Minor also took an interdisciplinary approach to a book on art history. He was inspired partly by some of CU’s experts in literary criticism. “Literary criticism is more theoretically rigorous than art history,” he says. “My literary-critic friends would tell me what they were working on, and I was fascinated by their ability to interpret text.”
That gave him the idea to write an art-history book that was colored by his exposure to literary critics. The result was “Art History’s History,” a book published in 1994 and since translated into Japanese, Chinese and Persian.
As Minor recalls, he told himself: “I’m going to write this as if I’m talking to my students … how this works, how these various theories work.”

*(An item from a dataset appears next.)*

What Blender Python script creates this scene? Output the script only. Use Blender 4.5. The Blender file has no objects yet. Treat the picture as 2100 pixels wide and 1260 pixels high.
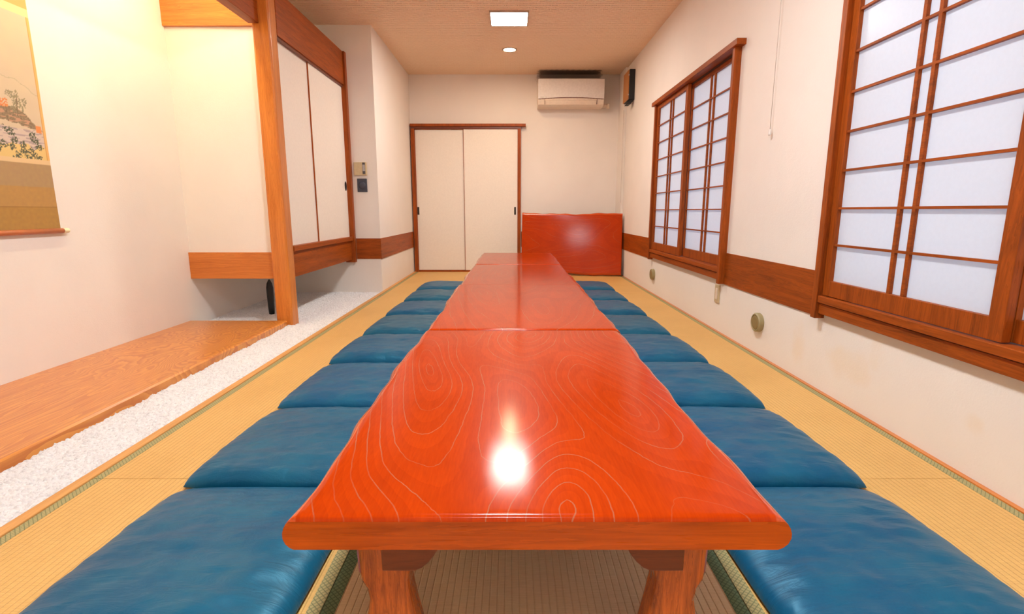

Now a research professor at the School of Art and Design at the University of Illinois at Urbana-Champaign, he looks back on his years at CU with fondness and gratitude.
“I was lucky. I had a well-rounded experience,” he says. At CU, he served as chair of humanities, chair of fine arts, director of the summer study-abroad program and associate director of the University Museum.
“Almost never did I have a bad day on campus,” he recalls, adding, “Generally speaking, when I stepped on campus, I was happy. It is a wonderful thing to be a teacher.”
Though he was a great fan of interdisciplinary study, Minor was also a highly focused specialist.
While in graduate school in the 1970s, Minor worked with a faculty member whose research focused on 18th-century Rome. One artist of that period was a sculptor named Filippo della Valle.
Minor spent a year studying the sculptor’s work. He found some tombs that had been crafted by della Valle had been misattributed to another sculptor. Later, Minor wrote a book on the artist: “Passive Tranquility: The Sculpture of Filippo della Valle.”
“I really did focus on him as a great man,” Minor says. “I knew him as if he were a member of my family.”
Minor’s four books have sold more than 50,000 copies. His scholarship has been honored with a Rome Prize from the American Academy in Rome and with membership at the Institute for Advanced Study at Princeton.
In Illinois, Minor, meanwhile, continues to teach “because I don’t know if I could not teach.”